An injured eagle at the wildlife preserve.

Even though he was on the other side of a sturdy fence, that glare and beak, to say nothing of the claws, were plenty intimidating.

 The raven was in the same enclosure as the eagle, but the two were not quite buddies, our guide said.

The Lynx were cool. We didn't see them at first, but they showed up when our guide produced the white bucket. She told us to stand over there, because that's where the meat was going. I had somehow envisioned a more elegant solution than throwing it over a tall fence, but I guess that's the Yukon way, go with what works.

This was along the road to Fish Lake, I think. Everybody else was shooting these 5 big birds in a tree, but I knew I wouldn't get any detail. Then one flew off.

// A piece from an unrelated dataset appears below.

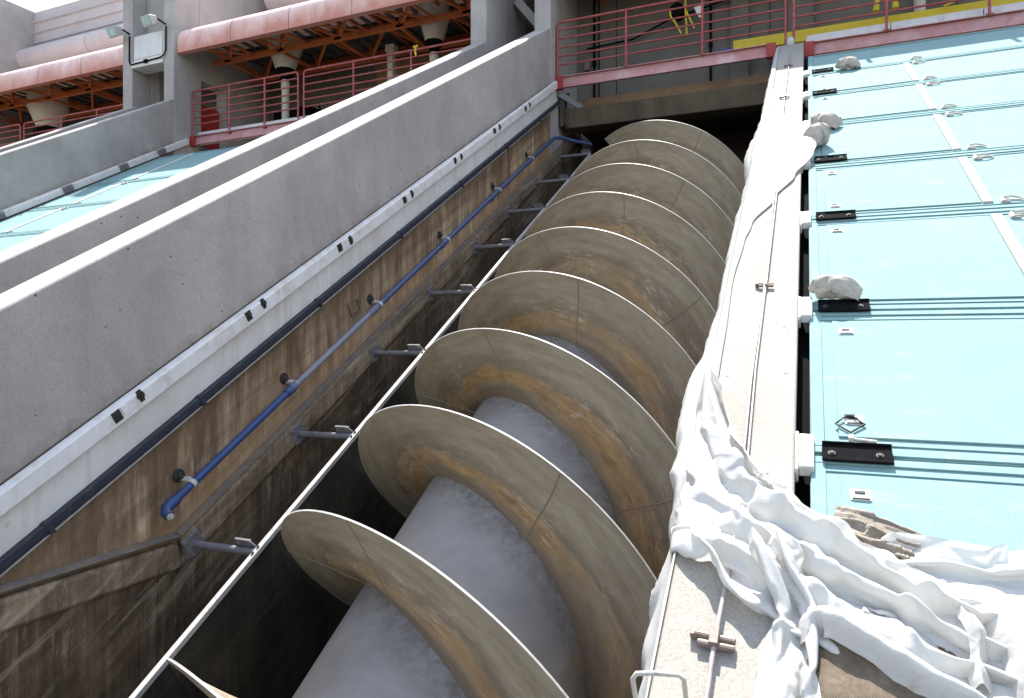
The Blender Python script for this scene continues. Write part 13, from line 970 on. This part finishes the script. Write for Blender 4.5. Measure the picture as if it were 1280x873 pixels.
CLOTH['bag'] = (30, 32, [
-72,0,-2,1,-2,-1,1,-1,-2,-1,-1,-1,-2,-1,-1,-2,0,-1,3,0,1,1,0,1,3,3,1,-1,1,2,1,0,6,0,1,-3,1,-1,-3,0,2,0,0,0,2,1,0,1,0,-2,-3,2,0,-1,1,0,0,-1,0,3,0,-3,0,3,6,1,0,0,0,0,0,1,0,-1,0,0,1,-1,-1,1,-1,1,-3,0,-1,1,0,0,0,-1,1,0,-2,4,-1,1,7,-2,2,-1,1,0,0,0,0,1,-1,0,0,0,0,0,0,-1,0,-2,3,1,0,-3,-1,1,-2,2,3,-1,-1,0,7,0,-2,2,-1,0,1,-1,1,-1,0,1,0,-3,3,-1,1,0,-1,-1,-1,2,0,1,-3,1,1,1,0,-3,2,-1,7,0,0,0,0,0,-1,1,0,-1,1,-1,-3,4,-1,0,1,-1,0,0,-3,-1,2,0,2,-1,1,-1,0,0,1,1,7,0,0,0,-1,1,0,-2,-3,4,1,0,-1,1,0,0,-1,0,1,-1,0,-2,0,0,1,0,0,0,1,0,1,-1,6,1,-1,0,1,-3,2,-2,3,-2,1,-2,3,-1,1,0,-1,-3,3,1,-1,-1,-2,3,0,0,0,-2,1,1,0,1,6,0,1,0,-3,3,-3,2,1,0,-3,3,0,0,0,-1,-6,7,-1,0,1,-1,0,1,-1,0,0,0,-2,3,0,-1,5,2,0,-1,-1,-1,1,1,0,0,-1,2,0,0,-1,-3,4,-2,1,-1,1,0,1,-1,1,-1,0,0,1,0,0,0,6,0,1,-2,1,0,0,0,0,0,0,1,0,-2,-1,2,0,0,0,0,-1,2,-1,0,0,1,-1,0,0,0,0,0,7,-3,0,1,0,2,-1,1,-4,-1,4,0,1,0,-1,1,0,0,-1,1,-1,1,0,0,-1,0,1,0,-1,0,1,-1,6,-3,-3,2,0,0,4,0,-3,4,-1,-1,1,1,0,-1,0,1,-1,0,1,-1,1,-1,1,0,-1,0,1,-1,0,1,6,1,-2,-1,2,0,0,-3,3,-2,2,0,1,-1,1,-1,0,1,0,-2,2,0,0,0,0,-1,1,0,-2,2,-2,1,-2,5,3,1,0,-1,0,0,1,-1,1,0,-1,1,-2,2,-3,2,-2,2,0,1,-1,1,0,0,0,0,0,-3,2,0,5,-2,4,-1,1,0,-1,0,1,0,-1,1,-2,0,1,-1,-3,1,1,3,0,0,0,0,-1,1,0,-1,1,0,-4,-5,6,1,0,0,0,-2,0,2,-1,1,-3,-6,1,3,0,0,3,-3,4,0,1,-1,1,-1,1,0,-1,1,-1,0,1,-1,7,-1,-3,1,1,2,0,0,0,-1,0,1,-4,-4,1,1,5,1,0,0,-1,1,0,0,0,-2,0,-1,0,0,0,3,7,-1,1,0,0,0,0,0,0,-1,0,0,1,0,-1,0,1,0,0,0,0,0,-1,1,-1,1,0,0,0,0,0,0,7,0,-1,1,-1,1,0,-1,0,1,0,0,-1,0,0,1,0,-1,1,-1,1,0,0,0,0,0,0,0,0,0,0,-1,6,1,0,0,0,0,-1,-3,3,-1,1,0,1,0,0,0,-1,1,-1,1,0,-1,1,-1,1,0,0,0,0,0,0,-1,7,-2,1,1,0,-3,-1,2,0,1,-1,2,-1,0,1,-1,1,0,0,0,-1,1,0,0,-1,1,0,0,0,0,-1,1,6,-2,2,0,0,1,-1,0,0,1,0,-1,1,0,-1,1,-1,0,1,0,0,0,-1,1,0,-1,0,0,1,0,0,-1,7,-1,1,-8,6,0,1,1,-1,1,0,-1,0,0,1,0,0,0,0,-1,1,-1,1,0,0,0,0,0,-1,0,1,0,-7,14,-11,4,0,4,3,-1,1,-1,0,1,0,0,0,0,0,0,0,0,-2,2,0,-1,1,0,0,0,-4,-4,-4,2,-1,-1,4,-2,-5,1,4,7,-4,-5,1,1,4,3,0,0,0,0,0,-1,-1,2,-3,-1,-2,3,-4,-5,-1,1,2,-3,1,0,0,1,4,0,-2,-6,3,4,0,0,0,-1,3,0,0,-1,-1,-3,4,-1,2,0,0,-11,-2,1,5,7,-5,-1,2,-1,0,3,1,-4,-3,6,0,3,1,0,0,-1,-4,4,0,0,-1,-1,1,-1,-6,0,0,1,5,0,2,-8,2,1,4,-3,2,4,-7,2,2,-1,1,-1,1,-2,4,1,0,-4,4,0,-3,2,0,-8,2,-1,0,6,-1,2,-4,2,3,-2,1,1,3,-1,1,-1,-1,1,-1,0,-1,2,-7,6,4,-4,-5,-1,8,1,-9,7,2,1,-3,-3,0,1,1,1,-1,4,-59,5,7,7,6,7,7,6,7,6,7,7,6,6,7,7,6,-7,-6,-7,-6,-7,-7,-6,-6,-7,-6,-7,-7,-6,-7,-7,0,0,0,-2,1,0,-1,1,0,1,0,0,1,1,0,-1,0,1,-1,0,-1,0,1,-1,-1,1,-1,1,0,-1,0,1,-1,1,0,1,0,0,1,0,-1,0,0,0,-1,0,0,2,-2,0,1,0,0,0,-1,0,0,-1,0,0,0,1,0,1,0,1,-1,1,1,-1,0,0,1,-1,0,0,0,0,0,-1,0,1,1,-1,0,-1,0,0,0,0,0,0,2,-1,-1,0,-1,1,1,-1,0,1,0,0,0,0,-1,1,0,-1,1,-3,1,1,1,1,-2,2,-1,0,-1,0,0,2,-2,0,-1,-1,0,-2,0,2,0,0,1,0,-1,0,1,-2,0,2,-1,-2,2,0,2,-1,1,-2,1,-1,1,0,-1,0,0,-1,1,0,1,-1,1,-1,0,1,-1,0,-1,1,1,1,0,-3,1,0,0,3,-3,2,-1,0,0,0,0,-1,1,-2,0,0,1,2,3,-2,0,1,0,-3,1,-2,3,-1,0,-2,2,0,0,0,-3,-3,4,1,1,1,-1,1,-1,1,-1,-1,1,-1,1,2,3,-1,-1,0,-2,3,-3,1,-1,1,-3,3,0,1,-2,0,0,0,-4,4,1,1,0,0,0,0,0,0,-2,3,-1,-3,5,-2,-2,0,-1,-1,0,2,-2,1,1,-2,1,-2,0,4,-1,1,0,-6,2,3,1,-1,1,-1,0,0,1,-1,0,1,2,0,1,-2,1,0,1,-3,1,0,1,-2,0,3,1,-3,1,-5,
0,6,1,-2,-1,0,0,0,0,0,0,0,1,0,-1,6,-1,0,-1,-2,-3,1,2,0,0,-1,0,-1,0,1,0,-1,4,-2,2,-2,0,1,-1,0,1,-1,0,1,0,0,4,1,0,0,-10,2,4,2,-2,-2,0,3,-3,1,-1,0,0,0,-1,1,3,0,0,-1,1,0,-1,0,2,1,-1,0,3,-1,3,-10,6,1,-1,-2,2,1,-5,2,0,-1,0,-1,2,1,0,5,-4,0,0,1,-1,0,1,0,-3,3,3,-2,5,-1,-5,0,1,0,1,0,0,1,-4,-1,2,1,-3,3,2,0,4,-3,-3,1,1,-1,0,1,-1,0,1,-5,4,3,-5,-1,4,1,2,-1,1,0,0,0,-2,-1,0,0,4,2,-5,7,-1,-4,1,0,-1,1,0,-1,1,0,-1,0,-7,0,-3,3,-2,6,-2,0,-2,2,-2,0,5,-1,-1,0,0,0,3,1,-4,-1,-1,-1,1,0,0,1,-1,1,1,-1,-1,-3,-1,-2,-3,1,6,0,-1,0,1,-2,5,-3,1,0,1,0,-3,1,0,0,1,-1,1,-1,1,0,1,0,0,0,0,-3,0,-3,2,1,0,0,1,-2,1,1,1,0,0,1,-1,0,-1,1,-1,1,-1,1,-1,0,0,-1,0,1,-1,0,0,3,0,0,0,0,0,1,1,0,-2,0,0,2,0,0,1,-1,0,0,-1,0,0,0,0,0,0,0,0,-1,0,0,1,2,1,-1,0,0,0,0,1,-3,2,-1,1,2,0,-1,0,0,2,-1,0,-1,0,0,0,1,-1,0,-1,0,0,1,0,2,1,4,-1,-3,0,-1,0,4,-5,2,0,2,-2,1,0,0,0,-1,0,0,0,0,0,0,0,0,0,0,0,-1,2,0,3,2,-2,-2,1,1,-1,-1,1,-1,-1,0,2,0,0,-1,1,-1,0,0,0,1,-1,0,0,0,1,-1,0,1,-1,0,3,0,-5,5,-2,0,0,1,-1,0,0,0,0,0,0,1,0,-2,1,0,1,-1,0,0,0,0,-1,1,0,1,0,-3,3,-5,2,2,0,-1,0,0,1,-1,0,0,0,0,-2,1,0,0,0,0,-2,2,1,-1,1,0,1,-1,4,0,0,0,-1,-5,10,-2,1,0,-1,-1,2,-2,0,0,-1,-1,0,0,0,1,-1,-2,0,3,-1,0,0,2,0,3,-2,2,1,-4,0,3,-1,1,-5,-2,0,0,0,3,0,-1,1,-1,2,-1,1,-4,1,0,2,0,0,1,0,3,1,-1,0,-2,-2,1,0,3,-1,1,0,1,0,-1,0,-2,-1,0,-1,2,-3,0,0,0,-2,2,3,-4,3,0,-1,-1,0,-1,2,0,1,0,1,2,1,-3,3,0,0,0,0,0,0,-1,-3,-1,1,-1,0,0,0,-2,2,2,-2,0,1,-3,0,0,-1,0,0,5,4,0,-2,2,0,0,-1,1,-1,1,-1,0,2,-6,0,-3,0,0,2,3,-1,-2,0,2,2,2,0,0,-1,0,1,-3,5,-4,0,0,1,0,0,1,1,1,0,1,2,1,0,1,1,0,-2,0,-1,-1,-1,-1,0,-1,-1,0,0,-2,0,0,3,0,-1,4,0,1,1,0,0,0,0,-1,-2,-2,-1,-4,4,2,3,-1,1,1,0,0,-1,0,0,-2,-1,3,-1,-2,2,1,-2,1,-3,-2,1,0,2,-4,-1,1,2,-1,-1,3,2,2,2,1,1,0,1,-1,-1,0,0,1,1,-4,1,-2,2,2,-2,-6,5,-2,-2,2,-1,0,-1,0,1,0,-1,5,0,1,1,2,-2,-2,1,4,0,0,0,0,-5,2,1,-1,1,1,2,-5,0,-1,0,-2,3,0,-2,0,1,-3,5,3,-1,0,2,1,1,-1,-1,-1,3,-1,0,-4,3,2,-2,1,3,-5,-1,2,-1,1,-2,1,-1,-1,3,4,-9,8,1,-1,0,0,0,1,3,1,-2,1,-2,0,0,1,-1,1,-2,-1,1,-1,1,-1,-3,1,4,3,-10,3,3,-2,0,4,-1,1,-1,1,0,0,0,3,0,-1,-1,1,0,-1,1,-1,-1,-2,1,-2,0,3,-3,6,-1,-10,5,6,-1,-8,4,0,1,0,2,-6,2,3,1,1,2,-3,1,-1,0,3,-1,-2,-1,0,0,0,-2,0,8,-5,-6,9,-3,0,-6,6,-1,-1,2,0,-7,6,-1,1,1,3,-1,0,0,1,-1,2,0,-3,0,1,1,0,-1,4,-9,-1,11,-2,-1,-6,9,-6,1,1,1,-8,7,2,-1,-5,1,3,0,2,-1,1,0,-1,0,0,0,0,2,-1,0,-6,8,-3,-1,4,1,0,-1,-1,-2,-2,-3,7,0,-5,0,5,1,-2,1,0,-1,1,1,-1,0,0,0,-1,1,3,-1,-2,1,-1,2,-1,4,1,-4,-1,0,1,0,0,-1,-2,2,-1,1,-1,1,-2,4,-2,0,1,0,-1,-1,1,1,2,1,0,-8,10,-3,-7,-2,4,5,2,-3,-1,2,-1,1,-3,0,1,0,-1,-1,3,-1,0,1,1,-3,-1,3,-1,1,-2,4,-1,-3,-3,0,-2,3,-2,3,3,1,0,1,0,0,-2,0,-1,-1,0,1,1,-1,1,0,-1,4,-1,-4,2,6,-1,-6,0,0,-2,0,0,0,0,0,3,3,0,0,0,-8,6,-1,1,-2,1,1,-1,1,0,-1,1,0,3,-1,-2,-2,-1,3,-1,1,3,-7,7,-3,-2,0,1,6,-2,-3,-4,-2,6,0,-1,1,-1,1,0,1,0,0,-2,0,2,3,-1,-1,3,-2,1,-2,-2,9,-5,-2,2,1,-8,0,0,0,0,5,1,1,-1,-1,0,0,1,1,0,-2,0,-1,-1,1,1,0,-2,-1,0,8,-5,-1,0,1,4,-4,-1,-5,0,-1,1,6,-1,0,0,1,-1,1,-1,1,-3,-1,-1,0,0,1,4,-1,-1,1,0,-1,2,0,-3,5,-2,-1,0,0,-1,0,2,0,0,-1,0,0,0,0,1,-1,2,1,-1,1,0,0,-3,-1,0,0,1,-2,2,-1,1,3,0,-5,1,1,0,-1,0,0,0,0,1,-1,1,-1,1,-1,1,0,1,0,0,-2,-1,0,0,0,0,-1,1,-3,9,-3,-8,3,1,2,0,-1,0,0,-1,
0,-1,1,0,0,0,0,0,2,0,-1,-1,0,0,-1,2,0,-2,3,4,1,-4,-9,3,-2,5,2,-4,2,-1,0,0,0,0,0,0,0,0,-1,1,0,1,0,0,-1,0,-2,4,-1,0,2,-4,1,3,0,-3,3,0,-6,4,-2,1,-1,0,0,1,-1,0,1,-1,1,-1,-1,1,0,0,0,-1,-2,1,2,6,-3,0,-1,-1,0,0,-3,-1,4,-4,3,-1,-1,0,1,-1,1,-1,-1,0,0,1,1,-2,2,-1,0,1,1,2,3,0,1,-1,-3,-1,1,-1,-1,0,-3,2,2,-2,0,0,0,-1,-4,3,0,0,1,-1,1,2,-5,0,2,-1,7,-3,1,2,-3,1,1,-4,3,2,0,0,-1,-5,0,-1,0,1,-2,-2,0,0,-2,-1,-1,2,-2,5,4,-2,-2,7,7,0,0,-1,-2,-4,-4,-2,-1,2,0,0,1,10,-7,2,0,-3,0,-4,2,0,1,0,-1,-1,3,-3,-2,7,6,1,6,0,1,-2,1,0,0,0,1,-4,-1,-2,2,-3,7,-4,-1,-1,-3,-2,1,-1,-2,-1,0,0,2,1,8,4,0,-1,6,0,0,-2,2,0,0,1,-1,1,0,0,-2,-2,-1,4,-5,0,-6,1,0,-3,0,0,0,1,0,1,-1,1,4,6,7,0,-3,1,0,1,0,0,0,1,-1,0,-3,4,-5,-6,-2,1,0,8,-9,1,2,4,5,1,0,-1,0,-1,-1,-1,])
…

I know I included Mr bear earlier, but some of you may have missed it. We saw it far enough ahead we could stop. Neil was trying to get everyone organized to get a shot without the driver freaking out. It seemed ok with us being quite a ways away. Everybody was all jammed up at the front of the bus getting ready, so I slid the window open. I couldn't get the camera out so I shot slant-wise through the opening. A second later a truck drove by and startled the bear and he vanished into the bush. Everybody was pretty cheesed.

This beaver is the only wildlife we saw in Tombstone. Its a big one, with a huge long dam, a big house, and a big supply of food nearby. If I overheard our guide correctly, beavers had been working on this for many years.We saw a beaver in Bonanza creek, but all I got was his nose.

We were all disappointed that we didn't see a moose in the wild. Or get a photo of that wild lynx, that would have made my week.

Tuesday, September 19, 2017

Yukon has a desert. Really. Who knew?

Time for some landscapes. These are between Whitehorse and Carcross. This is a very pretty drive as the leaves are changing colour, with some nice lakes. The surprise just outside Carcross is a desert. Truly.